Within two days, nearly three pounds had already disappeared.
Exactly what I expected.
The scale wasn’t showing body fat after my trip. It was showing everything INSIDE my body.
That’s something I spend a lot of time teaching my coaching clients.
The scale tells you your body weight, NOT your body fat.
Understanding that difference removes so much unnecessary stress.
The Biggest Mistake People Make After Vacation
Most people don’t lose progress because of vacation. They lose progress because of what they do afterward.
They come home, step on the scale, panic, slash their calories, do endless amounts of cardio, and essentially punish themselves for having a good time.
That often leads to feeling exhausted, overly hungry, and eventually binge eating.
Now they’re stuck in the binge-restrict cycle.
It wasn’t the vacation that caused the problem.
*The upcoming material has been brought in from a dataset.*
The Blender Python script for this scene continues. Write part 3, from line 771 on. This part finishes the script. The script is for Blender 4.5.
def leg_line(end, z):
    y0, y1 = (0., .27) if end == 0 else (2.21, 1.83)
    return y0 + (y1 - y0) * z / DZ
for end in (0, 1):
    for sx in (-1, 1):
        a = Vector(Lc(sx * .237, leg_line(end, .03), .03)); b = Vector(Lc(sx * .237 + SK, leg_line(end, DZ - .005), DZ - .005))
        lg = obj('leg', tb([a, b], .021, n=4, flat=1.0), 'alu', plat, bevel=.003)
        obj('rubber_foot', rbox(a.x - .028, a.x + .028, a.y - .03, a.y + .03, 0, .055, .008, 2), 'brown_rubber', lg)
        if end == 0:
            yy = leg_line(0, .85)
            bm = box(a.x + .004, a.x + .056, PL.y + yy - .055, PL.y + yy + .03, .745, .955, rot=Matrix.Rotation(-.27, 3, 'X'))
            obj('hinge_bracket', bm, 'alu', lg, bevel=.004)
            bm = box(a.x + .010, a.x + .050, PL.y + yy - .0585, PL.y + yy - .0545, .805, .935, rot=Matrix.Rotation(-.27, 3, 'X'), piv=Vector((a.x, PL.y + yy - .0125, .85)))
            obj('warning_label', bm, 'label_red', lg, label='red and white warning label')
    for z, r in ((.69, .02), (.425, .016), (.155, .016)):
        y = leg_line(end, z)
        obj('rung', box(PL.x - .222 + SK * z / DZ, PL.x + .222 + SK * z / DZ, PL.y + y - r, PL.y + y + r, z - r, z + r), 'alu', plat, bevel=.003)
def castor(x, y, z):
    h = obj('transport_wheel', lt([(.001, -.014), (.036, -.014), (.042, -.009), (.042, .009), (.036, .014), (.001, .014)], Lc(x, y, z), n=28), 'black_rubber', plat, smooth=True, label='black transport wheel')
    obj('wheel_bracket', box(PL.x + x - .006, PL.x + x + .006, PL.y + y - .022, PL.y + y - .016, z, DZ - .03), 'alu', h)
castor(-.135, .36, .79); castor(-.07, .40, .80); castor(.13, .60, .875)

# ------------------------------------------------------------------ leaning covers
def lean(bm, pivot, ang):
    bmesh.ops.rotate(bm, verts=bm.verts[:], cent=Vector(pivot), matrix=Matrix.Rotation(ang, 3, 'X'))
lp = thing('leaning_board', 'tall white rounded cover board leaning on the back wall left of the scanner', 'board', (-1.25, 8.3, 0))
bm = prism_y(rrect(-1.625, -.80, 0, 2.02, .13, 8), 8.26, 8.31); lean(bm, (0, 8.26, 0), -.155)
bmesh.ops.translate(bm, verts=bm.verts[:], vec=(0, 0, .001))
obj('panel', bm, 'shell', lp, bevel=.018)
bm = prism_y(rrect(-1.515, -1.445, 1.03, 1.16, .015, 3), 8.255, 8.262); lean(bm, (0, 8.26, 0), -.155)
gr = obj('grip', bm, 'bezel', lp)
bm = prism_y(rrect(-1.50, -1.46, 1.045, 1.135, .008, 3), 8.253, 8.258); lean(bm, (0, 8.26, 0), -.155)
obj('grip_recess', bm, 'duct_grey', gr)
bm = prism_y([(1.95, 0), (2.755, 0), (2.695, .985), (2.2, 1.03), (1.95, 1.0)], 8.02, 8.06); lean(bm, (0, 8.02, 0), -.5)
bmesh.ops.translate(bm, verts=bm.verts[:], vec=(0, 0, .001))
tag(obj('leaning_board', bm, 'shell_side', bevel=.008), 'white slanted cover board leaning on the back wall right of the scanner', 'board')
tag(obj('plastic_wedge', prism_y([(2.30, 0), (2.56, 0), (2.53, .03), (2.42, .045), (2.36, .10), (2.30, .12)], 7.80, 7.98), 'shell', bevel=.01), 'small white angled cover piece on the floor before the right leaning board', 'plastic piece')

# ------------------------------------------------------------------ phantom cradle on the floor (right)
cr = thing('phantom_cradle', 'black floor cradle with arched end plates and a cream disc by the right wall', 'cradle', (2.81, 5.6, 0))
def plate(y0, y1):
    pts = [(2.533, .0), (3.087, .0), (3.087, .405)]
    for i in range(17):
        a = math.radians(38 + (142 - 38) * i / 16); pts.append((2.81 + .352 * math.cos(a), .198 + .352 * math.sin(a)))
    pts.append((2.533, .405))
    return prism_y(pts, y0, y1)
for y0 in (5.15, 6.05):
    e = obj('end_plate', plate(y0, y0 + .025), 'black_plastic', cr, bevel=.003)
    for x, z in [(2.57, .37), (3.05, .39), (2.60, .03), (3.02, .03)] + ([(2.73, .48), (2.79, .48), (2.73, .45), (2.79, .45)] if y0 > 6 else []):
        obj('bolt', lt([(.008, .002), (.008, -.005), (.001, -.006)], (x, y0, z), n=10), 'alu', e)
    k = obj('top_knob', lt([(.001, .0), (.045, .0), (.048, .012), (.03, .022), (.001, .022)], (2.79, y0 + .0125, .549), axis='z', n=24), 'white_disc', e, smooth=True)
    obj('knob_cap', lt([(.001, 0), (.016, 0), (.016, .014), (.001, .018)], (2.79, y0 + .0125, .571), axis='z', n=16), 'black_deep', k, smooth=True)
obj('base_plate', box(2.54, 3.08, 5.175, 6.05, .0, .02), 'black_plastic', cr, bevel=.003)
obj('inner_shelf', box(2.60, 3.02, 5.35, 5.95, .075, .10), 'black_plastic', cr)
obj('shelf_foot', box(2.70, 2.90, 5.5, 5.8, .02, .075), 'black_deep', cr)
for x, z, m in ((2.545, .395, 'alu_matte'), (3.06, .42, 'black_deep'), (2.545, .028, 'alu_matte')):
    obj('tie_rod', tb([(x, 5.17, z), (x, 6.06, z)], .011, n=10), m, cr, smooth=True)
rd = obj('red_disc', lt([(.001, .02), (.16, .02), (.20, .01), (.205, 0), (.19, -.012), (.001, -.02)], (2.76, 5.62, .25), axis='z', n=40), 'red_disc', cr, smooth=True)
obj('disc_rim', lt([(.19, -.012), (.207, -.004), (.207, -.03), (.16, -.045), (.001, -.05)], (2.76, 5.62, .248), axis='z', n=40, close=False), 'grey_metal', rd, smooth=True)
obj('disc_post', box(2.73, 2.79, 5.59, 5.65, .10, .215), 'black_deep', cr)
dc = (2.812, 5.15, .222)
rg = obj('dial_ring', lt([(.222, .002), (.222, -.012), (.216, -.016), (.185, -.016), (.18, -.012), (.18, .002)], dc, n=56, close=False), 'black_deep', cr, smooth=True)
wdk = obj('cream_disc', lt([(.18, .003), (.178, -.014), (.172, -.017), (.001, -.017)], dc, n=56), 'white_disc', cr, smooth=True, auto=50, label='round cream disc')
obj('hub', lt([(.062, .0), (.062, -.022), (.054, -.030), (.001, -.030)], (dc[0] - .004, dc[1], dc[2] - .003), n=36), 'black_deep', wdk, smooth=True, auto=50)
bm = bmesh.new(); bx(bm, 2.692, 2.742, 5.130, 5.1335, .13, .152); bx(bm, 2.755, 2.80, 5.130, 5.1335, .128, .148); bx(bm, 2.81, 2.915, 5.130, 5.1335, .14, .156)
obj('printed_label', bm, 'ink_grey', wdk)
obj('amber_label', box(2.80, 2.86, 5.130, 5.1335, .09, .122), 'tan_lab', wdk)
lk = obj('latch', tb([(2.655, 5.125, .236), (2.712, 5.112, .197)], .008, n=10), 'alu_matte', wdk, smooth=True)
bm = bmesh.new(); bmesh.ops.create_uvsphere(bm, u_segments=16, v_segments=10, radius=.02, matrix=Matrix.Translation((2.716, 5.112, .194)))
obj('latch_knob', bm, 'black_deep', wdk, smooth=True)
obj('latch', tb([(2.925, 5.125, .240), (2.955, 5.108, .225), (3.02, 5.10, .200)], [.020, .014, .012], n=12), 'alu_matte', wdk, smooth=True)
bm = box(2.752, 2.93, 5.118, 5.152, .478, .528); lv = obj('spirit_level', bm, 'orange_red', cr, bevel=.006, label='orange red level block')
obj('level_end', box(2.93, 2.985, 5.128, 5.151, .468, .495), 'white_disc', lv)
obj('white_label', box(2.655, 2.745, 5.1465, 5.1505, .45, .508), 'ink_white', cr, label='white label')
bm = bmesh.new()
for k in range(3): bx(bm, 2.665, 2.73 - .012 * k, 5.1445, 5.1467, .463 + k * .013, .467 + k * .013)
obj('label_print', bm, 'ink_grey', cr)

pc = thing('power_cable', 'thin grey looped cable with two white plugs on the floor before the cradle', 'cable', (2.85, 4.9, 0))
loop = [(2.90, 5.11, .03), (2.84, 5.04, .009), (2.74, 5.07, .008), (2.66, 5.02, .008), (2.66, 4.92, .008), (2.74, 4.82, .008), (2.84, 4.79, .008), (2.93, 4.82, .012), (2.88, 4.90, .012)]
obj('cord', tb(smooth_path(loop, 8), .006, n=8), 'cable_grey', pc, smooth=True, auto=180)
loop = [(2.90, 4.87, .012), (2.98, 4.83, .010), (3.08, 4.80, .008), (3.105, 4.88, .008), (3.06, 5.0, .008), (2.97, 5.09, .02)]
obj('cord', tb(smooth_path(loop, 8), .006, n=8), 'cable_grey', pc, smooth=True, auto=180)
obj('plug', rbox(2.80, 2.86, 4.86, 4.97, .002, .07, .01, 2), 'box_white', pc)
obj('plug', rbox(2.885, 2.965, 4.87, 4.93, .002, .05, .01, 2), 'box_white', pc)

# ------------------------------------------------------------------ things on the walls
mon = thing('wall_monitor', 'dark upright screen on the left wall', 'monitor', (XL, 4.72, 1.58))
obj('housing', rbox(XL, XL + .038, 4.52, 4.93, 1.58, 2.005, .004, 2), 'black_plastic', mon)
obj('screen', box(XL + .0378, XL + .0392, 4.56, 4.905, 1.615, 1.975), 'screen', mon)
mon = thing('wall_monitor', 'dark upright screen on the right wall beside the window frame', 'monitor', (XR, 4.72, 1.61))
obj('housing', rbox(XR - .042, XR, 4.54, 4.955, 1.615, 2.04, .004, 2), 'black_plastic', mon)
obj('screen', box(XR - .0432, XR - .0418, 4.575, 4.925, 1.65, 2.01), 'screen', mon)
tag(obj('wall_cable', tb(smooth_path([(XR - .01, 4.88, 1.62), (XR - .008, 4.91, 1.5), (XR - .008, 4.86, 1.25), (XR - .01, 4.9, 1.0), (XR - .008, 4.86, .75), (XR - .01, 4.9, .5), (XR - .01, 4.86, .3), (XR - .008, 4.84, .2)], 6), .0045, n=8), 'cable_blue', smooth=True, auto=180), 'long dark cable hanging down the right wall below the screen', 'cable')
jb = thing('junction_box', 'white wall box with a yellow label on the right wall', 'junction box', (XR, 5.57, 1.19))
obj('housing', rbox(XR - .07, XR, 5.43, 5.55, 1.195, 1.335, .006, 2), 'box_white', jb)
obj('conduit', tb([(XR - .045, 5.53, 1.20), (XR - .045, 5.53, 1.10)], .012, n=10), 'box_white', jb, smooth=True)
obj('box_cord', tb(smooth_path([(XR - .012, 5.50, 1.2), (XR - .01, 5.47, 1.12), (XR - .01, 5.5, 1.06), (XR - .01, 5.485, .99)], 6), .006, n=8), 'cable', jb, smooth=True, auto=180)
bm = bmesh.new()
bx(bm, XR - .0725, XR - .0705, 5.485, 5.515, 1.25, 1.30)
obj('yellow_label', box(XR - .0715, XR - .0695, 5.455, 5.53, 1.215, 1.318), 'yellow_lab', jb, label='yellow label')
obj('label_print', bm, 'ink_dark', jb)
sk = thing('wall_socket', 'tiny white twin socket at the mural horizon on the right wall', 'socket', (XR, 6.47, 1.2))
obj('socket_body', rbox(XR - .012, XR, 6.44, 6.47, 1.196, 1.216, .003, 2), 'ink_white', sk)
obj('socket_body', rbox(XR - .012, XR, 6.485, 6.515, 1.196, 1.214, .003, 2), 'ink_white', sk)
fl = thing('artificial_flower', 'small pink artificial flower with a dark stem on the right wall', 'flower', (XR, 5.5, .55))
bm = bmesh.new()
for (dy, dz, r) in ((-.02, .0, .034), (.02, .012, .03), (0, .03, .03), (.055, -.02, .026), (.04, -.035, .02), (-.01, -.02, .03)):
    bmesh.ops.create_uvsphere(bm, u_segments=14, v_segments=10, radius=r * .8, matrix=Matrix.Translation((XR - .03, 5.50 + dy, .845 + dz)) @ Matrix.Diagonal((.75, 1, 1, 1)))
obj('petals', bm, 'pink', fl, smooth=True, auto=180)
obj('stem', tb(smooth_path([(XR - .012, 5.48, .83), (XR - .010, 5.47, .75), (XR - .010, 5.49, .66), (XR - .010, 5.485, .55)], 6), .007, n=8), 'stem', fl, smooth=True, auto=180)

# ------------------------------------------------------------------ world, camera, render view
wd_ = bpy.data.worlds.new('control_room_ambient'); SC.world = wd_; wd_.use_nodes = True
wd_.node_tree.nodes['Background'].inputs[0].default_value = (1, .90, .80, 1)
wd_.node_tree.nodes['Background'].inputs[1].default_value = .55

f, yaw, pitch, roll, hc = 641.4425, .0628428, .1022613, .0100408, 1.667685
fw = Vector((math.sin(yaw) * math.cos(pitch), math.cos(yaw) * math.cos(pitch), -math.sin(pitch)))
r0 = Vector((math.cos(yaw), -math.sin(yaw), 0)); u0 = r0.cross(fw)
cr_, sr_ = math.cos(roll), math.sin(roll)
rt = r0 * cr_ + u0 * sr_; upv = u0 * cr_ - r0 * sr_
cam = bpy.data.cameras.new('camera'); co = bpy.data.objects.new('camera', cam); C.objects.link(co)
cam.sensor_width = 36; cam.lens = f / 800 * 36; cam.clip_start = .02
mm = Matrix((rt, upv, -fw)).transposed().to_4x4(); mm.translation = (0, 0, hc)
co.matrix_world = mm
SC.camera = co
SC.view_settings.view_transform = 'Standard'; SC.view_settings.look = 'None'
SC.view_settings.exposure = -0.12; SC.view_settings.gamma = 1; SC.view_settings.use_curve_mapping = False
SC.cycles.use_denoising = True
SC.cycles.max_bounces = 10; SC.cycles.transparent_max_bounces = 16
It was the overreaction afterward.
So instead, just go back to your normal routine.
No detox. No cleanse. No starting over.
Just return to the habits that were already working before you left.
Final Thoughts
Vacations should add to your life, not create guilt.
Go make memories. Eat the local food. Have dessert with your kids.
Spend time with the people you love.
Then come home and get right back into your routine.
If you do that, you’ll probably find exactly what I did: Your progress is still there waiting for you.
Because one vacation never ruins months of consistency.
Consistency always wins in the long run.